The WWF Living Planet Report: Globally, overconsumption is rising and biodiversity is declining, but it is not too late | WWF

The WWF Living Planet Report: Globally, overconsumption is rising and biodiversity is declining, but it is not too late

Posted on 30 September 2014
Living Planet Report 2014 cover page
Dubai, United Arab Emirates, 30 September, 2014: In light of the release of the WWF Living Planet Report 2014 today, the partners of the UAE’s Ecological Footprint Initiative call for more alignment and collaboration on sustainable development issues across the country in order to scale up results and put the country on the path towards lower carbon emissions. The partners emphasized that alignment across initiatives and stakeholders, development of science based environmental policies, and promotion of smart sustainable choices, are key to gain tangible results.

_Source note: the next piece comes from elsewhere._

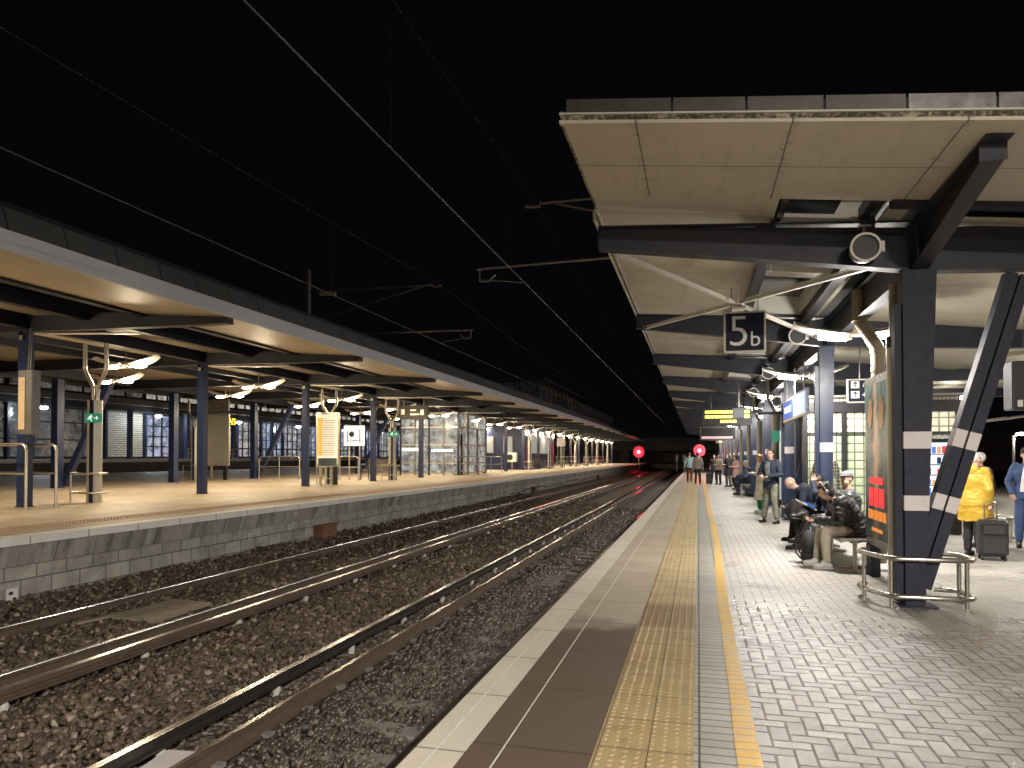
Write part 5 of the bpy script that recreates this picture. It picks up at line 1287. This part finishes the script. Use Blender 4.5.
# column rows
for i,y in enumerate(YR):
    b=MB(); top=3.6
    xr=2.46 if i==0 else 2.38; xl=2.13
    b.prism([(xl,0),(2.32,0),(xr,top),(xl,top)],'Y',y-.11,y-.095); b.prism([(xl,0),(2.32,0),(xr,top),(xl,top)],'Y',y+.095,y+.11)
    b.box(xl,xl+.015,y-.095,y+.095,0,top); b.box(xl-.07,xl,y-.05,y+.09,.05,top-.35); b.box(2.08,2.44,y-.14,y+.14,0,.02)
    c=b.build('column',m_navyR if i==0 else m_blueR,RC,bevel=0)
    for (z0,z1) in ((1.03,1.19),(1.69,1.87)) if i==0 else ((1.69,1.86),):
        x1=lambda z: 2.32+(xr-2.32)*z/top
        MB().prism([(xl-.005,z0),(x1(z0)+.003,z0),(x1(z1)+.003,z1),(xl-.005,z1)],'Y',y-.114,y-.110).build('pale_band',m_band,c)
        if i==0: MB().box(xl-.008,xl-.003,y-.114,y+.11,z0,z1).build('pale_band',m_band,c)
# raking strut on the first bay with pale bands
V3=Vector
def strut(y,mat,bands):
    p0=Vector((2.27,y,.22)); p1=Vector((3.24,y,3.5))
    d=(p1-p0).normalized()
    b=MB(); b.bar(p0,p1,.012,.16,up=(0,1,0)) ; mt=None
    b=MB()
    nx=Vector((d.z,0,-d.x))
    for s in (-1,1):
        b.bar(p0+nx*s*.066,p1+nx*s*.066,.105,.16,up=(0,1,0))
    b.bar(p0+V3((0,.03,0)),p1+V3((0,.03,0)),.03,.10,up=(0,1,0))
    c=b.build('raking_strut',mat,RC)
    if bands:
        for (z0,z1) in ((1.03,1.19),(1.69,1.87)):
            f=lambda z:p0+d*((z-p0.z)/d.z)
            
            for s in (-1,1): MB().bar(f(z0)+nx*s*.066,f(z1)+nx*s*.066,.109,.164,up=(0,1,0)).build('pale_band',m_band,c)
strut(8.5,m_navyR,True)
for y in YR[2:9:2]: strut(y,m_blueR,False)
for y in YR[:10]:
    b=MB(); b.box(7.7,7.9,y-.1,y+.1,0,3.45); b.build('rear_column',m_navy,RC) if y>15 else None
# cross bracing under first bay (white angles)
for k,(p,q) in enumerate((((-.95,8.6,4.05),(2.15,13.8,3.72)),((-.95,13.75,4.05),(2.05,8.65,3.74)))):
    b=MB()
    for dz in (0,):
        b.bar(p,q,.05,.008); b.bar((p[0]+.022,p[1],p[2]+.024),(q[0]+.022,q[1],q[2]+.024),.006,.05)
        b.bar((p[0]-.05,p[1]+.02,p[2]+.05),(q[0]-.05,q[1]+.02,q[2]+.05),.02,.01)
    b.build('wind_brace',m_refl,RC)
b=MB(); b.box(.5,.7,11.1,11.35,3.83,3.86); b.tube([(.57,10.9,3.85),(.57,10.9,4.2)],.02,8); b.tube([(.86,9.3,3.9),(.86,9.3,4.2)],.03,8); b.build('brace_node',m_refl,RC)
# twin lamps
for i,y in enumerate([11.3+5.4*k for k in range(12)]):
    fixture(f'cool white twin tube lamp above the right platform, {ORD[i]} from the camera',(2.27,y,3.32),m_lensC,(1,.95,.87),[420,420,380,340][min(i,3)],1.0,True,hang=.28,group='twin tube lamps on the right platform column line')
# second lamp line, far side of the island
for i,y in enumerate([9.5+7*k for k in range(5)]):
    fixture(f'white twin tube lamp over the rear side of the right island, {ORD[i]} from camera',(7.2,y,3.3),m_lensC,(1,.92,.78),150,1.0,True,hang=.15,group='twin tube lamps on the rear side of the right island')
# loudspeakers
def horn(x,y,z,r,label):
    t=thing('loudspeaker',label,'loudspeaker',(x,y,z),'round loudspeakers under the beams')
    b=MB(); b.tube([(x,y-.16,z),(x,y-.15,z),(x,y-.02,z),(x,y+.16,z)],[r,r*1.02,r*.92,r*.6],24,caps=False); b.build('horn',m_galv,t,smooth=True); MB().tube([(x,y-.13,z),(x,y-.02,z)],[r*.9,r*.62],24).build('mesh_grille',m_zincD,t)
    b=MB(); 
    ang=[2*PI*k/24 for k in range(24)]
    b.tube([(x+math.cos(a)*r*.95,y-.165,z+math.sin(a)*r*.95) for a in ang],r*.09,8,closed=True); b.build('rim',m_refl,t,smooth=True)
    b=MB(); b.tube([(x,y-.1,z+r*.9),(x,y-.1,z+r*1.5)],.02,8); b.box(x-.06,x+.06,y-.14,y-.06,z+r*1.5,z+r*1.6); b.box(x+r*.95,x+r*1.25,y-.14,y-.04,z-.05,z+.06); b.build('bracket',m_galv,t)
horn(1.71,8.26,3.80,.15,'round loudspeaker under the first beam beside the nearest column')
horn(1.72,13.6,3.75,.15,'round loudspeaker under the second beam left of the nearest lamp')
horn(1.72,19.0,3.7,.15,'round loudspeaker under the third beam'); horn(1.75,24.4,3.7,.15,'round loudspeaker under the fourth beam')
# downpipe by the first column
t=thing('downpipe','grimy beige downpipe bending behind the poster panel by the nearest column','downpipe',(2.24,11.1,3))
m_pipe=M('pipe_beige',(.26,.21,.14),.5,0,.2,4,dirt=.5,dirtcol=(.1,.08,.05))
b=MB(); b.tube([(2.24,11.1,4.0),(2.24,11.1,3.68),(2.245,11.1,3.60),(2.27,11.1,3.53),(2.44,11.1,3.24),(2.48,11.1,3.17),(2.49,11.1,3.08),(2.49,11.1,.1)],.09,16); b.build('pipe',m_pipe,t,smooth=True)
for (x,z) in ((2.24,3.9),(2.245,3.58),(2.485,3.12),(2.49,2.85)): 
    b=MB(); b.tube([(x,11.1,z-.03),(x,11.1,z+.03)],.10,16); b.build('collar',m_pipe,t,smooth=True)
# cream clad post between poster and column
t=thing('clad_post','cream metal clad post between the poster panel and the nearest column','post',(2.34,9.15,0))
b=MB(); b.tube([(2.22,9.05,.0),(2.22,9.05,3.0)],.10,18); b.build('cladding',m_cream,t,smooth=True); MB().tube([(2.22,9.05,3.0),(2.22,9.05,3.6)],.07,14).build('pipe',m_pipe,t,smooth=True)
b=MB(); b.tube([(2.22,9.05,2.86),(2.22,9.05,2.98)],.104,18); b.build('collar',m_dark,t,smooth=True)
# ------------------------------------------------------------------ poster panel on the right platform
t=thing('advert_display','tall framed poster panel with red and orange blocks beside the nearest column','advert display',(2.2,10.03,0))
MB().box(2.20,2.30,9.55,10.95,.43,2.66).build('frame',m_steel,t,bevel=.012)
def M_poster():
    m,nt,b=_nt('dark_poster'); co=objco(nt); s=N(nt,'ShaderNodeSeparateXYZ'); nt.links.new(co,s.inputs[0])
    n=noise_(nt,co,2.2,7,.7,.8); c=mix(nt,ramp(nt,n,.42,.62),(.02,.045,.045),(.16,.28,.27))
    w=math_(nt,'ABSOLUTE',math_(nt,'ADD',s.outputs[1],math_(nt,'MULTIPLY_ADD',noise_(nt,co,3,3),.5,-.25)))
    c=mix(nt,math_(nt,'SUBTRACT',1,ramp(nt,w,.02,.16)),c,(.62,.42,.27))
    top=ramp(nt,s.outputs[2],.6,2.5); c=mix(nt,math_(nt,'MULTIPLY',math_(nt,'SUBTRACT',1,ramp(nt,s.outputs[2],.7,1.3)),.7),c,(.03,.03,.03))
    nt.links.new(c,b.inputs['Base Color']); b.inputs['Roughness'].default_value=.33
    nt.links.new(c,b.inputs['Emission Color']); b.inputs['Emission Strength'].default_value=.22; return m
MB().box(2.185,2.20,9.64,10.86,.55,2.55).build('poster',M_poster(),t)
b=MB()
for (y0,y1,z0,z1) in ((9.86,10.1,.96,1.20),(10.14,10.36,.96,1.20),(10.4,10.64,.96,1.20),(9.9,10.6,1.25,1.34)): b.box(2.178,2.186,y0,y1,z0,z1)
b.build('red_lettering',EM('poster_red',(1,.05,.06),.55,(.7,.05,.05)),t)
b=MB()
for (y0,y1,z0,z1) in ((9.78,9.9,.79,.91),(9.94,10.14,.79,.91),(10.18,10.36,.79,.91),(10.42,10.68,.79,.91),(9.95,10.5,.64,.68)): b.box(2.178,2.186,y0,y1,z0,z1)
b.build('orange_lettering',EM('poster_orange',(1,.3,.05),.5,(.7,.25,.05)),t)
mpo=M('print_orange',(.6,.3,.14),.3,0,.5,8)
for (y0,z0,r) in ((9.95,2.2,.13),(10.55,2.22,.13)):
    b=MB(); pts=[(y0+math.cos(a)*r*(.8+.35*random.random()),z0-.05+math.sin(a)*r*1.5*(.8+.35*random.random())) for a in [2*PI*i/22 for i in range(22)]]; b.prism(pts,'X',2.179,2.186); b.build('orange_print',mpo,t)
MB().box(2.19,2.31,10.62,10.9,0,.43).build('foot',m_navy,t,bevel=.01); MB().box(2.21,2.29,9.62,9.72,0,.43).build('leg',m_steel,t)
for _c in t.children:
    _c.data.transform(Matrix.Translation((.03,-.24+0,0)))
# guard rails around column foot
t=thing('column_guard','steel two-bar guard rail round the foot of the nearest column','guard rail',(2.3,8.5,0))
for z in (.12,.52):
    pts=[(1.90,9.16,z),(1.83,9.08,z),(1.79,8.96,z),(1.79,8.84,z),(1.83,8.72,z),(1.93,8.46,z),(1.97,8.38,z),(2.05,8.34,z),(2.66,8.34,z),(2.75,8.37,z),(2.79,8.45,z),(2.79,8.78,z),(2.75,8.86,z),(2.55,8.92,z)]
    MB().tube(pts,.028,12).build('rail',m_steel,t,smooth=True)
for (x,y) in ((1.81,8.8),(1.99,8.38),(2.70,8.36),(2.77,8.82)):
    b=MB(); b.tube([(x,y,0),(x,y,.52)],.022,10); b.tube([(x,y,0),(x,y,.012)],.05,12); b.build('post',m_steel,t,smooth=True)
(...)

The indicators in the Living Planet Report 2014 are showing a global decline of 50% in biodiversity in the last 4 decades, due to increasing pressure on natural systems. The report is also showing that in order for us to sustain global consumption trends, we would need 1.5 Earths - we only have one. This means that we are using resources faster than the planet can replenish them.

Since the last report, the UAE’s Ecological Footprint went down from 8.4 global hectares to 7.75 global hectares, putting the UAE in the third place again after Kuwait and Qatar, and before Denmark and Belgium.

Commenting on the results of the report, H.E. Dr. Rashid Ahmed Bin Fahad, Minister of Environment and Water and the Chairman of the UAE’s Ecological Footprint Initiative said: “Despite the important improvement in the results, the UAE’s per capita consumption remains high and unsustainable, and addressing this effectively requires our continued attention and proactive efforts to develop programmes that aim to reduce our consumption with a special focus on reduction of carbon footprint, which comprises 74% of our total ecological footprint in the UAE.”

H.E. Dr. Bin Fahad commended efforts made by the UAE’s Ecological Footprint Initiative since it is establishment in 2007, as well as the economic, social and environmental programmes that the country implemented in the last few years. He also confirmed the need to continue working on alignment of efforts among the different initiatives and authorities to put environmental issues on an equal footing to economic and social activities. Putting the environment as an integral part of our development is at the heart of the UAE 2021 vision, which aims to make the UAE amongst the best countries in the world.

H.E. continued: “As we celebrate the UAE’s economic achievements this year, where we were ranked 12th in the world in the Global Competitiveness Report issued by the World Economic Forum, we are eager to demonstrate similar results regarding the UAE’s environmental achievements.”

“The UAE launched the Ecological Footprint Initiative in 2007 to better understand the country’s footprint,” said H.E. Razan Khalifa Al Mubarak, Secretary General of Environment Agency - Abu Dhabi (EAD) and Vice-Chair of the UAE’s Ecological Footprint Initiative.

H.E. Al Mubarak continued: “The UAE Ecological Footprint Initiative is bringing like-minded organizations from different sectors together to promote collaboration and alignment and it has also encouraged science-based policy development, such as the recent development of the UAE lighting regulation that is in effect across the country, to support decision-makers in reducing the country’s carbon emissions. Such policies can help the country reduce its carbon footprint and provide more sustainable choices to consumers”.

Ida Tillisch, Director General of EWS-WWF and the secretariat of the UAE’s Ecological Footprint Initiative, commented: “In the UAE, development choices should consider the full cycle of any activity. For example, when constructing a building, water and energy consumption should be factored in at the design stage as well as when the building is in use. By making such smart choices, we can reduce the use of natural resources.”

Ida Tillisch, continued: “The Living Planet report is telling us that our economic prosperity relies on having a healthy environment. By continuing business as usual, the world will put humanity’s wellbeing at risk. The Living Planet Report also shows us that solutions that ensure a balance between economic and environmental wellbeing are possible. Although the solutions maybe challenging, several countries including the UAE, have taken steps towards such solutions, and the partners of the UAE Ecological Footprint Initiative will continue to collaborate to assist the UAE to take further steps towards a sustainable future for our future generations”.